Just north of Union Dry Dock is the Maxwell House property, a piece of property that is in the middle of a community debate. The developers of the property currently have an application before the Planning Board for 982 residential units including townhouses, duplexes and apartments, 1,647 parking spaces, and a four-acre waterfront park.

The Hoboken Brownstone Company, the development firm, has agreed in principle to donate the property along the waterfront to a land trust open space conservancy for the purpose of creating and maintaining a permanent public park at no cost to the Hoboken taxpayer.

According to the developers, with the tax break their company will receive because of the donation of the land, they will be able to afford to pay for the renovation of the land into a public park. The Maxwell House condo owners and tenants will pay for 100 percent of the future maintenance and upkeep of the park; the initial construction cost will run approximately $9 million.

Wednesday Hine reiterated his continued support of the plan before the Planning Board. “The public park will be extraordinary,” he said. “There won’t be anything like it in our community. It will be the crown jewel of the Hoboken Waterfront.”

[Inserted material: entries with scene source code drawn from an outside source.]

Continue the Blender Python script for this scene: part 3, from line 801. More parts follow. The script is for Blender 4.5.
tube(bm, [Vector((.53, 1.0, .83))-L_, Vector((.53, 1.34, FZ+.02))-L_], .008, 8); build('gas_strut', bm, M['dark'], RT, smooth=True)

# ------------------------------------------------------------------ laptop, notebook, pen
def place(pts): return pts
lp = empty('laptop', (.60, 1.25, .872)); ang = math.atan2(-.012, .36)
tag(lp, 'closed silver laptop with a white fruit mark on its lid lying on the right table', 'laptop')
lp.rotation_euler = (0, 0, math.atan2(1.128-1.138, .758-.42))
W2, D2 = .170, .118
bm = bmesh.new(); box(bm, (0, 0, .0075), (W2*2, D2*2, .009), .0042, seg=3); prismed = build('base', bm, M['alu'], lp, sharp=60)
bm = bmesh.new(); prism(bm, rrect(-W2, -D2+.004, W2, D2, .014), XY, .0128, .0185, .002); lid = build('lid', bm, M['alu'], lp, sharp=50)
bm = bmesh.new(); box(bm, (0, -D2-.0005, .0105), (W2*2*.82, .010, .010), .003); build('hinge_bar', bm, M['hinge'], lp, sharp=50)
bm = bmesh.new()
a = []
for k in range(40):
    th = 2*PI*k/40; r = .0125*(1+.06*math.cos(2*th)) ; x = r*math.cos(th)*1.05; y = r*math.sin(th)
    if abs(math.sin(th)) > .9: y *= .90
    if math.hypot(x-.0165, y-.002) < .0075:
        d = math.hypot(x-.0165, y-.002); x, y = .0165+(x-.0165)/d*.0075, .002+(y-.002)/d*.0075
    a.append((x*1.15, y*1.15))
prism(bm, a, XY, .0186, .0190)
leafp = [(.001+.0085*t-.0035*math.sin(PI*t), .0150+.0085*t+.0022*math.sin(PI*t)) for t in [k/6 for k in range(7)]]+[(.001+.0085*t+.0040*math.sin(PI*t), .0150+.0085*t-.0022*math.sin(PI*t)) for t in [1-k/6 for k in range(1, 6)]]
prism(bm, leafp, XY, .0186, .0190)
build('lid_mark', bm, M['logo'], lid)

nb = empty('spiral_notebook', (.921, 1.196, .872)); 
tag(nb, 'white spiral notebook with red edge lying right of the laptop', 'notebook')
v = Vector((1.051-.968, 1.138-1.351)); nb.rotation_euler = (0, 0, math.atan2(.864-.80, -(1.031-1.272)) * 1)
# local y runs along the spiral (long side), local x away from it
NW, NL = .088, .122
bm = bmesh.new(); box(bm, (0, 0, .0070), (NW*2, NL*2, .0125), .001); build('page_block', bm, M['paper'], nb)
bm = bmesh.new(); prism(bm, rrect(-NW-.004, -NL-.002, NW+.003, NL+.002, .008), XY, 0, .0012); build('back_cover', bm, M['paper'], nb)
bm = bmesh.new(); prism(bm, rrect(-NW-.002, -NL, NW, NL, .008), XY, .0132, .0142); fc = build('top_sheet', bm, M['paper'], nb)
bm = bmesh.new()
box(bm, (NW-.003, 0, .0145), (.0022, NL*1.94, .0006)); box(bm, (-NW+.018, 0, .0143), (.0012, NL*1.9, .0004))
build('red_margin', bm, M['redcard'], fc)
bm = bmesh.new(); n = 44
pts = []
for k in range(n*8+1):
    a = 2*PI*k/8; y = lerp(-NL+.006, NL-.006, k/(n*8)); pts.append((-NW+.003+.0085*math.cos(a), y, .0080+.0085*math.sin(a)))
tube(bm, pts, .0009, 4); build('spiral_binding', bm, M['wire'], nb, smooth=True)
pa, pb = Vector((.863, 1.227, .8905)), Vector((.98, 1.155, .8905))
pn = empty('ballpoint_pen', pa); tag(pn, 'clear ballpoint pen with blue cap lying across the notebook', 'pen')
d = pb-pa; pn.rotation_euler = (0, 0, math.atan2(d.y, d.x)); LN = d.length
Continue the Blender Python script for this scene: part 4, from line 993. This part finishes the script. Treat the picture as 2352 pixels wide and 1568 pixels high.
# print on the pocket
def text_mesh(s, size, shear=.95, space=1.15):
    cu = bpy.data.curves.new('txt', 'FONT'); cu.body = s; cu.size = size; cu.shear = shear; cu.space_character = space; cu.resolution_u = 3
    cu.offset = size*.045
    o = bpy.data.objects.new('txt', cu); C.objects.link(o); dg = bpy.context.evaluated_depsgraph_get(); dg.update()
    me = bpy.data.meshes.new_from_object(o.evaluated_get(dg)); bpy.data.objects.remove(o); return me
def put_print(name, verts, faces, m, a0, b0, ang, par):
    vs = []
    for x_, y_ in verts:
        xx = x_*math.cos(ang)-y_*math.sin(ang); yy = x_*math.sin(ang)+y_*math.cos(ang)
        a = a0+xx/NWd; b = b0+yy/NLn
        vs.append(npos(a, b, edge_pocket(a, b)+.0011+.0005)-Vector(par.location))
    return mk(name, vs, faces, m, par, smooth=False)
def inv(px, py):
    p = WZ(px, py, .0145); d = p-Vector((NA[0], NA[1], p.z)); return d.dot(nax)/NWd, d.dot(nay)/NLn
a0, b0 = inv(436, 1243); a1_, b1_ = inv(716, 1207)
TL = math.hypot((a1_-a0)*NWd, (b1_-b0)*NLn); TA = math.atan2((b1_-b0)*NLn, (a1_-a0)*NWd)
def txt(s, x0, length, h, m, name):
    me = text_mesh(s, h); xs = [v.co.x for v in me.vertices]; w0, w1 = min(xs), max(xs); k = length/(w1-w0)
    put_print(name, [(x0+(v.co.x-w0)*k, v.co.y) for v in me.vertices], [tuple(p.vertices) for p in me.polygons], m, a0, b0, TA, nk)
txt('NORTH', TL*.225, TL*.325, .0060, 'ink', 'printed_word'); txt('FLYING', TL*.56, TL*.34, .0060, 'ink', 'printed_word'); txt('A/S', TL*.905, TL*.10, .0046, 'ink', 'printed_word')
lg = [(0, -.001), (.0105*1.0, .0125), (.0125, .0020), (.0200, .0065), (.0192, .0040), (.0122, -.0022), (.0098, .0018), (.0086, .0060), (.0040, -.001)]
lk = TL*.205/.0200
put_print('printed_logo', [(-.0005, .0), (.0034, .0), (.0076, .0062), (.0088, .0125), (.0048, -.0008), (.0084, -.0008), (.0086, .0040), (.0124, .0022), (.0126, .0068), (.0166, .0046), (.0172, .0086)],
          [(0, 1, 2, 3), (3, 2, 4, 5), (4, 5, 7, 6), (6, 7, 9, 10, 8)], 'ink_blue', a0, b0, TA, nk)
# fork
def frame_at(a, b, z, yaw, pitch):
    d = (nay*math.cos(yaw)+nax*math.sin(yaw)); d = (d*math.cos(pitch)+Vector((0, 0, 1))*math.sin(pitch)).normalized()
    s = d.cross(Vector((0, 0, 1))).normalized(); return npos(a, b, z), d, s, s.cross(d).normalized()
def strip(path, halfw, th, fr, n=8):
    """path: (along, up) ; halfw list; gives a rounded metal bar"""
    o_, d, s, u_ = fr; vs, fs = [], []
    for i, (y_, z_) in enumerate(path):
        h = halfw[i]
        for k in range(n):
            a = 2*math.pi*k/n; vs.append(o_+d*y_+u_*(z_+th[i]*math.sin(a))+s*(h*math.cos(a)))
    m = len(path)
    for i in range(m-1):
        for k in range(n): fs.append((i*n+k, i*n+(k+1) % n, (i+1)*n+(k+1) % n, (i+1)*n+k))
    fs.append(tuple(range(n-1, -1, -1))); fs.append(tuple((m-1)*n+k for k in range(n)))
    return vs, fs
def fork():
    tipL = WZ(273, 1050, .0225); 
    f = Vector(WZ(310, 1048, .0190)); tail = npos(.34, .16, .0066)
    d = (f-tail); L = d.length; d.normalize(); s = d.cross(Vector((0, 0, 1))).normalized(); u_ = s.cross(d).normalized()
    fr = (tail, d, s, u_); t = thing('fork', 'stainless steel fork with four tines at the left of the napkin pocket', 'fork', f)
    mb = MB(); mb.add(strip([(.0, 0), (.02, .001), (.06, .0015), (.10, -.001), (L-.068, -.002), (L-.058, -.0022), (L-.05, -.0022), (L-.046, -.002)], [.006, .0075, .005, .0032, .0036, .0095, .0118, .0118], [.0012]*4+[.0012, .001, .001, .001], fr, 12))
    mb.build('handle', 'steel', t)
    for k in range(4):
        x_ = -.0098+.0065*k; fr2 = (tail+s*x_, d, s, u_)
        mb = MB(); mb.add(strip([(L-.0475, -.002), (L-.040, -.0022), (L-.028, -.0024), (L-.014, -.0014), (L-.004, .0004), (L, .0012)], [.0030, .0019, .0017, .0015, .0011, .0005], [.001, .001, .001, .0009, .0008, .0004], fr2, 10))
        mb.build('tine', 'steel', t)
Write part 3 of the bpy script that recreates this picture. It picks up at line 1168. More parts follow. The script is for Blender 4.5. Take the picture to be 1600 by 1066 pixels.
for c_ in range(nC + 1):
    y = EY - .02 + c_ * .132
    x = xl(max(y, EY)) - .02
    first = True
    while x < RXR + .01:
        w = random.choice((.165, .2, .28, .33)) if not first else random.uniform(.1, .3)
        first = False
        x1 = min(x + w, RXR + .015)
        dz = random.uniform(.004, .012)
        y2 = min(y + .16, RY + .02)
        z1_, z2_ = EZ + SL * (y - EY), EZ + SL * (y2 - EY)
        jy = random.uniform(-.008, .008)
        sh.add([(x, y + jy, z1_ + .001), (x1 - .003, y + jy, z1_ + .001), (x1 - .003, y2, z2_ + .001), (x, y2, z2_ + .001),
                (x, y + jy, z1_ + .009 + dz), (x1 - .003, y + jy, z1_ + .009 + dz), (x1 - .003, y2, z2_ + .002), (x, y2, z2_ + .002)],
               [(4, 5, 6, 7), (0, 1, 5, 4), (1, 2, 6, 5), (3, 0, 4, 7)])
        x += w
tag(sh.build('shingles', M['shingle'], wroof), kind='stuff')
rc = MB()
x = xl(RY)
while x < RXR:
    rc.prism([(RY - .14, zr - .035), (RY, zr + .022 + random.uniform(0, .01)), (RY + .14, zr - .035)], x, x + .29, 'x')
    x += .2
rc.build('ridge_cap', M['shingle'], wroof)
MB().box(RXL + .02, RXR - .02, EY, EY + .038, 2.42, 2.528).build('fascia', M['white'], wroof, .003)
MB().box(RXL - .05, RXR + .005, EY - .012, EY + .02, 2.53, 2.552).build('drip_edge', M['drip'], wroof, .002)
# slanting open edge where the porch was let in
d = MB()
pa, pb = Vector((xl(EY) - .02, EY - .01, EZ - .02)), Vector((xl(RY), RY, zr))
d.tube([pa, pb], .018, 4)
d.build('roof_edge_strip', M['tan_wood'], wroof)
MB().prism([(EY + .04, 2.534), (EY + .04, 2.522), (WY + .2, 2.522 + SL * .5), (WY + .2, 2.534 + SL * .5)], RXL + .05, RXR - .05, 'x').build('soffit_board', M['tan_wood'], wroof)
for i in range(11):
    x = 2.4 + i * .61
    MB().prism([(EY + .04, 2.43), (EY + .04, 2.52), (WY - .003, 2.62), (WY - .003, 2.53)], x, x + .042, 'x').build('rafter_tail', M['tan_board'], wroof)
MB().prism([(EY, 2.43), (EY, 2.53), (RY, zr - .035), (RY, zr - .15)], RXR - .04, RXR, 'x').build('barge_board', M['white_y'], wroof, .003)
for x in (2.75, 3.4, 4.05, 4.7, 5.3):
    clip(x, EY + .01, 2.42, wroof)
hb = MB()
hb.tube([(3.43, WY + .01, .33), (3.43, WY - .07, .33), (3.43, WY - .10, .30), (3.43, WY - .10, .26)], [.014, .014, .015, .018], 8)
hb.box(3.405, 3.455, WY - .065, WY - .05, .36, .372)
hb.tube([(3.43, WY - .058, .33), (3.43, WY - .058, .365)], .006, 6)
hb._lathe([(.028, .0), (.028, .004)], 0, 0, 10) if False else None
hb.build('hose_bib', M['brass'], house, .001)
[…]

What makes that situation complicated is that Stevens and Mayor David Roberts have come out in support to use the Maxwell House site for an entirely different purpose. Stevens has publicly said it would like to develop a public technology school on the land.

While Hine supports the current developers, Roberts expressed Wednesday his intrigue with Stevens’ conceptual plan. “I want to do what is right and noble for Hoboken as a whole,” said Roberts at the meeting. “From my standpoint [the Stevens’ plan] is about job creation and less residential development, both of which I support.”

The final gap in the waterfront is Weehawken Cove, the piece of land that connects the North end of Hoboken to Weehawken. According to Hoboken officials, the city is communicating with Weehawken to create a new park at that site, but as of yet there are no plans or a timeline established for that project.